On the face of it, it has advanced no new argument. However, seeking to enlarge its ambit, it has argued on polygamy that is strictly not related to divorce and on a Muslim woman’s place in the society. They must be noted for being totally out of the sync with democratic norms that govern a modern society.
The Board, perhaps anticipating strong opposition, takes any proposal to end triple talaq as a challenge to polygamy norms that allow a Muslim to take four wives. It warns that ending polygamy would “encourage illicit sex.” There is no social, legal or scientific reason to justify this, nor has the Board put forward any.
“Since polygamy is endorsed by primary Islamic sources, it cannot be dubbed as something prohibited,” it says. “Where women outnumber men and polygamy is not permitted, women will be forced into leading spinster’s life. In sum, polygamy is not for gratifying men’s lust, it is a social need,” the board said.
This is sexism and patriarchy at their worst and put so brazenly. It calls into question the credibility of the learned men who are members of the Board.   The board has said: “Quran, Hadith and the consensus view allow Muslim men to have up to four wives.” Islam permitted polygamy but did not encourage it. “However, polygamy meets social and moral needs and the provision for it stems from concern and sympathy for women,” it said.
On triple talaq, it claims that Sharia has granted this mode of oral divorce to husbands because “men are better at controlling emotions.” This smacks of sexism, to say the least. How it reached such a sweeping conclusion it has not explained, perhaps, leaving it for the court battle it foresees.
It claims that the triple talaq practice is actually meant “to protect women” and has provided “an easy mode to end marriages that may have irretrievably broken down.” Keeping the husband and wife “together when the husband did not want the woman” made the husband and his family “to inflict mental and physical torture on the woman.”
One can imagine heads (male) shaking sagely at this line of argument. There is not even an allusion to the right of the distressed woman to consent. The Board calls triple talaq “a very private method of divorce without going to court and making public the differences between the couple and then awaiting a long process for the outcome.” Court proceedings and trading of charges by the couple “harms the reputation of the woman more than that of the man.”

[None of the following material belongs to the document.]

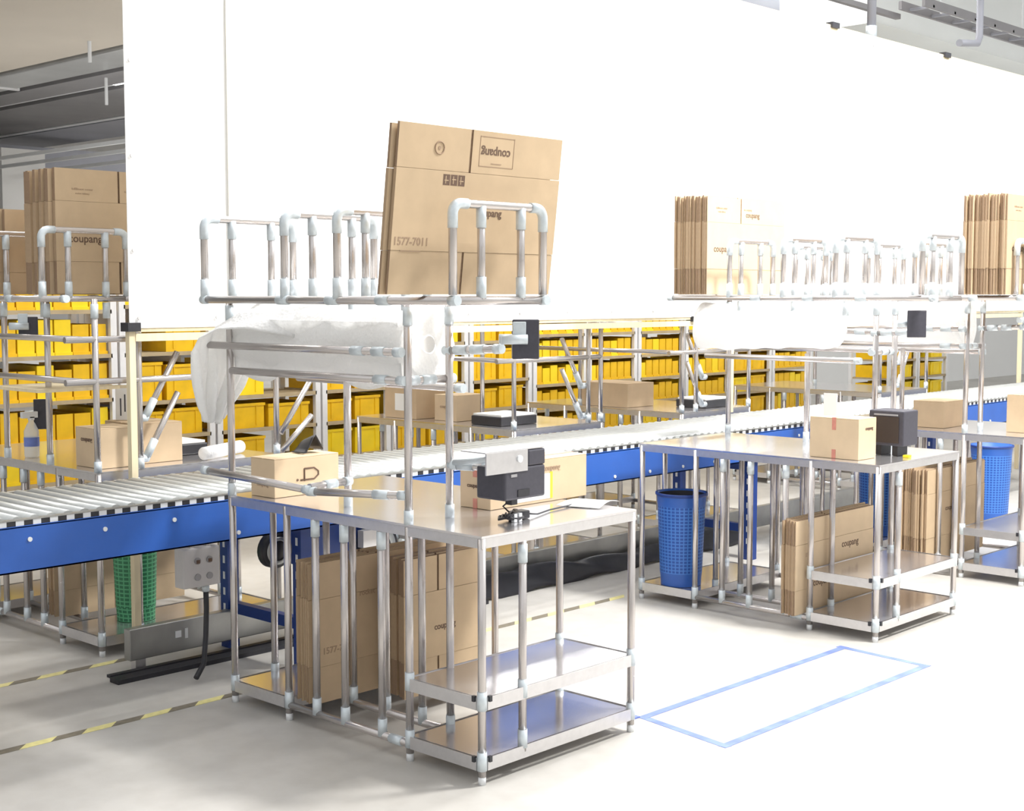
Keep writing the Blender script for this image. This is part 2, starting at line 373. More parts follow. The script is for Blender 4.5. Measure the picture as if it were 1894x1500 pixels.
    if arms:
        pipe((-.03, .36, 1.452), (-.06, 1.47, 1.452), 'roll_rail', joints=(.0, .1, .2), fn=RK)
        pipe((-.015, .36, 1.352), (-.03, 1.36, 1.352), 'roll_rail', joints=(.0, .12, ), fn=RK)
        pipe((0, .37, 1.352), (.23, .37, 1.352), 'cross_rail', joints=(.1, .45, 1), fn=RK)
        pipe((.3, .39, 1.31), (.3, 1.36, 1.31), 'roll_rail', joints=(.0,), fn=RK)
        pipe((.2, .38, 1.452), (.2, .1, 1.465), 'screen_arm', joints=(0, .3, .6, 1), fn=RK)
    if low_arms:
        pipe((-.16, 1.37, .968), (-.11, .77, .94), 'holder_arm', joints=(0, 1), fn=RK)
        pipe((-.11, .78, .935), (0, .37, .948), 'holder_arm', joints=(0, .75, 1), fn=RK)
        pipe((-.11, .775, .95), (.11, .81, .95), 'cross_rail', joints=(.5, 1), fn=RK)
        pipe((.2, .36, 1.04), (.25, .2, 1.04), 'printer_arm', joints=(0, .4, 1), fn=RK)
    return root

GBN = 'packing benches made of steel pipe'
b1 = bench('packing_bench', 0, 0, 'nearest steel pipe packing bench, one big carton leaning in its top rack', hoops=(0, .58, .88, 1.385))
b2 = bench('packing_bench', 2.674, .01, 'second steel pipe packing bench, blue wire bin on its lower shelf', rmx=True, hoops=(.06, .545, .86, 1.205), railend=1.62, low_arms=False)
b3 = bench('packing_bench', 4.4, .05, 'third steel pipe packing bench, cut by the right edge', hoops=(.02, .63, .93, 1.43), low_arms=False)
b4 = bench('packing_bench', 0, 2.44, 'far-side packing bench at the left edge, thick carton stack on top', w=1.0, my=True, hoops=(.04, .6, 1.19), low_arms=False, arms=False,
           ups=((0, 1.41), (.22, 1.41), (0, .98), (0, .56), (1.0, 1.41)))
b5 = bench('packing_bench', 2.74, 2.44, 'far-side packing bench with two cartons, seen between first bench posts', my=True, rmx=True, hoops=(.04, .6, 1.2), arms=False, low_arms=False,
           ups=((0, 1.41), (.12, 1.41), (.8, 1.41), (.55, .9)))
b6 = bench('packing_bench', 4.4, 2.44, 'far-side packing bench with a long carton and black tray', my=True, hoops=(.04, .6, 1.2), arms=False, low_arms=False,
           ups=((0, 1.41), (.16, 1.41), (.8, 1.41), (0, .5)))
b7 = bench('packing_bench', 7.1, 2.44, 'farthest far-side packing bench, seen under second bench film roll', my=True, rmx=True, hoops=(.04, .6, 1.2), arms=False, low_arms=False,
           ups=((0, 1.41), (.3, .5), (.8, 1.41)))
def far_extras(b, x, flip):
    for dz in (0, .19):
        s = -1 if flip else 1
        o = MB().tube((x, 0.02, 1.08-dz), (x+s*.05, .02, 1.08-dz), R*1.3, 'joint').build('arm_bracket', b)
        q = MB().tube((x+s*.04, .02, 1.08-dz), (x+s*.22, .02, 1.38-dz), R, 'pipe').build('slanted_arm', b)
        MB().tube((x+s*.04, .02, 1.08-dz), (x+s*.09, .02, 1.165-dz), R*1.3, 'joint').build('connector', q)
    for z in (1.45, 1.26):
        MB().tube((-.05, .04, z), (-.05, 1.3, z), R, 'pipe').build('side_rail', b)
        MB().tube((-.15, .0, z), (.8, .0, z), R, 'pipe').build('cross_rail', b)
far_extras(b4, .22, False); far_extras(b5, .67, True); far_extras(b6, .3, True); far_extras(b7, .3, False)
for dz in (0, .19):
    q = MB().tube((1.04, .02, .95-dz*.5), (1.24, .02, 1.22-dz), R, 'pipe').build('slanted_arm', b4)
MB().box(-.12, .3, .3, .75, 1.20, 1.215, 'wood').build('side_tray', b4)

# ------------------------------------------------------------------ flattened cartons
def carton(label, group, loc, w=.75, h=.54, t=.011, tilt=0, rz=0, prints=None, slit=.42, mat='board', logo=False):
    fh = h*.26; g = .010; sx = w*slit
    mb = MB(); d = .0015
    mb.box(0, w, 0, t, fh, h-fh, mat, side='bfold')
    for (z0, z1) in ((0, fh-.001), (h-fh+.001, h)):
        mb.box(sx-g, sx+g, t*.4, t*.6, z0, z1, 'bedge')
        mb.box(0.001, sx-g/2, d, t-d, z0, z1, mat, side='bedge'); mb.box(sx+g/2, w-.001, d, t-d, z0, z1, mat, side='bedge')
    o = mb.build('flattened_carton', loc=loc); o.rotation_euler = (tilt, 0, rz)
    tag(o, label, 'carton', group)
    if prints:
        for (txt, size, x, z, mt, flip) in prints:
            T = Matrix.Translation((x, -.0006 if not (z < fh or z > h-fh) else d-.0006, z)) @ (Matrix.Rotation(PI, 4, 'Y') if flip else Matrix.Identity(4)) @ FACE_Y
            text_mesh(txt, size, mt, 'printed_text', o, T, bold=.0006 if size > .02 else 0)
    return o
def stack(n, label_where, group, x, y0, y1, z, w=.75, h=.54, prints=None, mats=('board', 'board2'), jx=.012, jz=.004, slit=.42, toward_front='front'):
    """cartons standing on edge, ordered from the camera side (low y) back"""
    p = (y1-y0)/n
    for i in range(n):
        ww = w + random.uniform(-.004, .004)
        lab = 'flattened carton, %s from the front in the stack %s' % (ORD[i], label_where) if i else 'foremost flattened carton in the stack %s' % label_where
        carton(lab, group, (x+random.uniform(-jx, jx), y0+i*p, z+random.uniform(0, jz)), ww, h+random.uniform(-.006, .006), p*.88,
               rz=0, mat=mats[i % 2] if random.random() < .8 else mats[0], prints=prints if i == 0 else None, slit=slit)
# big leaning carton on bench one
lean = math.radians(7)
big = carton('large flattened carton leaning forward in the nearest bench top rack, front one', 'two big cartons on the nearest bench', (-.31, .115, 1.652), .77, .545, .013, tilt=lean,
     prints=[('1577-7011', .036, .085, .17, 'inklight', False), ('coupang', .042, .44, .475, 'ink', True), ('coupang', .036, .43, .275, 'ink', False)])
q = Matrix.Translation((0, 0, 0))
# rounded outline, round mark, dark label blocks on the carton face
def outline(par, x, z, wd, hh, y=.0009, mat='inklight'):
    mb = MB(); e = .0022
    mb.box(x-wd/2, x+wd/2, y-.0003, y, z-hh/2, z-hh/2+e, mat); mb.box(x-wd/2, x+wd/2, y-.0003, y, z+hh/2-e, z+hh/2, mat)
    mb.box(x-wd/2, x-wd/2+e, y-.0003, y, z-hh/2, z+hh/2, mat); mb.box(x+wd/2-e, x+wd/2, y-.0003, y, z-hh/2, z+hh/2, mat)
    return mb.build('printed_frame', par)
outline(big, .445, .478, .165, .1)
MB().box(.42, .47, .0006, .0009, .438, .441, 'inklight').build('printed_line', big)
rg = MB().sweep([(.18+.02*math.cos(a*PI/12), .0004, .475+.02*math.sin(a*PI/12)) for a in range(25)], .0022, 'inklight', 6); rg.build('printed_ring', big)
MB().tube((.18, .0014, .475), (.18, -.0002, .475), .006, 'inklight').build('printed_dot', big)
MB().box(.04, .13, -.0008, -.0002, .138, .142, 'inklight').build('printed_line', big)
lb = MB(); 
for k in range(3): lb.box(.205+k*.034, .205+k*.034+.030, -.0006, -.0001, .358, .393, 'ink')
lb.build('printed_block', big)
for k in range(3):
    MB().box(.211+k*.034, .229+k*.034, -.0010, -.0006, .372+(k % 2)*.004, .375+(k % 2)*.004, 'board').build('printed_stroke', big)
    MB().box(.215+k*.034, .218+k*.034, -.0010, -.0006, .363, .388, 'board').build('printed_stroke', big)
carton('large flattened carton standing right behind the front one on nearest bench', 'two big cartons on the nearest bench', (-.325, .135, 1.652), .76, .54, .013, tilt=lean)
MB_ = None
PR = [('coupang', .052, .15, .255, 'ink', False), ('coupang', .042, .45, .455, 'ink', False), ('to. coupang', .017, .40, .485, 'inklight', False), ('fulfillment center', .016, .14, .485, 'inklight', False), ('rocket delivery', .012, .14, .465, 'inklight', False)]
stack(20, 'on the second bench top rack', 'cartons stacked on the second bench top rack', 3.2, 1.38, 1.615, 1.65, .79, .55, prints=PR, mats=('board2', 'board'))
stack(20, 'on the third bench top rack', 'cartons stacked on the third bench top rack', 4.2, .095, .36, 1.65, .79, .55, prints=PR, mats=('board', 'board2'))
stack(10, 'on the far left bench, wide ones', 'wide cartons on the far left bench', -.02, 2.74, 3.03, 1.65, .79, .575, prints=PR, mats=('board', 'board'), jx=.02, jz=.006)
stack(4, 'cut off at the left edge', 'cut-off cartons on the far left bench', .02, 3.30, 3.42, 1.65, .76, .42, mats=('board', 'board'), jx=.03)
stack(12, 'under the nearest bench, larger ones', 'cartons under the nearest bench', .04, .925, 1.036, .075, .745, .545, prints=[('1577-7011', .036, .10, .20, 'inklight', False), ('coupang', .040, .60, .27, 'ink', False), ('rocket', .03, .25, .40, 'inklight', False)], jx=.02, jz=.008)
stack(6, 'under the nearest bench, smaller ones', 'small cartons under the nearest bench', .325, .737, .863, .075, .44, .545, prints=[('coupang', .035, .22, .26, 'ink', False)], jx=.02)
stack(8, 'under the second bench', 'cartons under the second bench', 2.60, .402, .490, .075, .76, .47, prints=[('coupang', .05, .25, .14, 'ink', False), ('coupang', .05, .52, .30, 'ink', False), ('1577', .03, .12, .29, 'inklight', False)], mats=('board2', 'board2'), jx=.015)
stack(14, 'under the third bench', 'cartons under the third bench', 4.28, .578, .742, .075, .76, .55, prints=[('coupang', .04, .3, .30, 'ink', False)], jx=.02, jz=.01)
stack(9, 'under the far left bench', 'cartons under the far left bench', .10, 2.99, 3.11, .075, .7, .5, jx=.02)

# ------------------------------------------------------------------ closed boxes
def pbox(nm, label, loc, w, d, h, rz=0, mat='board2', tape=None, prints=(), sticker=None, group=None):
    """origin at the near-left corner; front face at y=0"""
    mb = MB(); e = .002
    mb.box(0, w, 0, d, 0, h-.004, mat); mb.box(0, w, 0, d/2-e, h-.004, h, mat); mb.box(0, w, d/2+e, d, h-.004, h, mat)
    o = mb.build(nm, loc=loc, bevel=.002); o.rotation_euler = (0, 0, rz); tag(o, label, 'box', group)
    if tape == 'y':      # tape on the -y face centre
        MB().box(w*.5-.011, w*.5+.011, -.0012, 0, h*.72, h, 'tape').box(w*.5-.011, w*.5+.011, -.0012, 0, 0, h*.2, 'tape').box(w*.5-.011, w*.5+.011, 0, d, h, h+.0012, 'tape').build('sealing_tape', o)
    if tape == 'x':
        MB().box(-.0012, 0, d*.5-.011, d*.5+.011, h*.70, h, 'tape').box(-.0012, 0, d*.5-.011, d*.5+.011, 0, h*.22, 'tape').box(0, w, d*.5-.011, d*.5+.011, h, h+.0012, 'tape').build('sealing_tape', o)
    for (txt, size, face, a, z, mt) in prints:
        T = Matrix.Translation((a, -.0014, z)) @ FACE_Y if face == 'y' else Matrix.Translation((-.0014, a, z)) @ FACE_X
        text_mesh(txt, size, mt, 'printed_text', o, T, bold=.0006)
    if sticker:
        face, a0, a1, z0, z1 = sticker
        if face == 'y': s_ = MB().box(a0, a1, -.002, -.0005, z0, z1, 'white').build('shipping_label', o)
        else: s_ = MB().box(-.002, -.0005, a0, a1, z0, z1, 'white').build('shipping_label', o)
    return o
bA = pbox('cardboard_box', 'small brown box with printed mark at the back of the nearest bench', (.045, 1.19, .851), .33, .15, .155, rz=.02, prints=[('coupang', .022, 'x', .075, .05, 'inklight')])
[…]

The rights bestowed by religion couldn’t be questioned in a court of law, it has said. The Quran didn’t fall within the expression of “laws” that could be challenged. The Supreme Court, it argues, cannot interfere with “religious freedom” and “rewrite personal laws in the name of social reform.” “It is better to divorce a woman than kill her.” In case of a discord, divorce was “a better option available to a Muslim man than him resorting to “criminal ways of getting rid of her (wife) by murdering her.”
This is fantastic logic. By the same inverted yardstick, is it better to whip a child than to behead the child? Is it better to make a person a slave than to kill that person? The AIMPLB would know that at least 20 Muslim majority countries, including Pakistan and Bangladesh, do not allow triple-talaq.  Polygamy is banned in Turkey.
The Board wants that “women should appreciate this point that if the ratio of women is higher, would they prefer wedlock, or let them be illicit mistresses of men, without any of the rights which a wife gets.” In which century, one may ask, the learned members of the Board are living?  Through advocate Ejaz Maqbool, the Board argues that it was a “misconception” that Muslim men enjoyed unilateral and unbridled power to divorce.
“As per Quran, divorce is essentially undesirable but permissible when needed.” Fine, but does that give the woman any right, any relief when it is the man, and man alone, who is saying ‘talaq, talaq talaq” thrice, possibly in anger, possibly in a drunken state? Saying it through telephone, SMS and Internet is using modern technology for something medieval.
The affidavit is totally silent on the constitutional rights of Muslim women. It comes at a time when more and more women are approaching courts against age-old discriminatory practices. The 68-page affidavit has argued that the court’s concern for protection of Muslim women from alleged arbitrary divorce was erroneous as their rights were protected by Muslim Women (Protection of Rights on Divorce) Act, 1986.
This was enacted by the Rajiv Gandhi government to annul the apex court’s Shah Bano judgment in 1985. That government took a U-turn on the judgment, pandering to the Muslim orthodoxy. This prompted Bharatiya Janata Party’s campaign against ‘appeasement’ of the Muslim community. L K Advani’s ‘Rath Yatra” and a massive launch of the ‘Hindutva’ campaign followed. The rest is contemporary history.
The Board sagely warns the Muslims. As a result of gender parity and securing divorce through courts alone, theWestern world’s divorce rate had shot up. This argument implicitly denounces the universal principle of man-woman equality. The Board seems oblivious of the fact that India is not a theocracy, but a secular country. The beliefs and norms, howsoever sacred, cannot trump the country’s Constitution.
Ironically, the Board recognises the role of the Supreme Court, but only to ‘assign’ it the “duty to protect its all citizens and act according to the Constitution.” Then, it declares: “The Quran is not Indian Constitution. It is applicable in Sharia Court, but Indian Constitution is democratic and secular, not based on the Muslim laws.”
By implication the Board questions both democracy and secularism. What is AIMPLB? It is a non-government body set up in 1973 with no sanctity in law. It cannot speak for all Muslims as the Shia Muslims have their own Board. It is not clear if the court has given it a notice to respond or whether it would seek to intervene as a party.
Eminent persons like Prof Tahir Mahmood, on whose interpretation the Supreme Court had based its verdict in the 1985 Shah Bano case is among the select few who have demanded that the Boards be scrapped. Their representative capacity has been questioned.  Notably, the Board has opposed many of the modern legislations like the Right of Children for Free and Compulsory Education Act, 2009. It has supported child marriage and opposes the Child Marriage Restraint Act. Should such bodies be given the right to represent their community?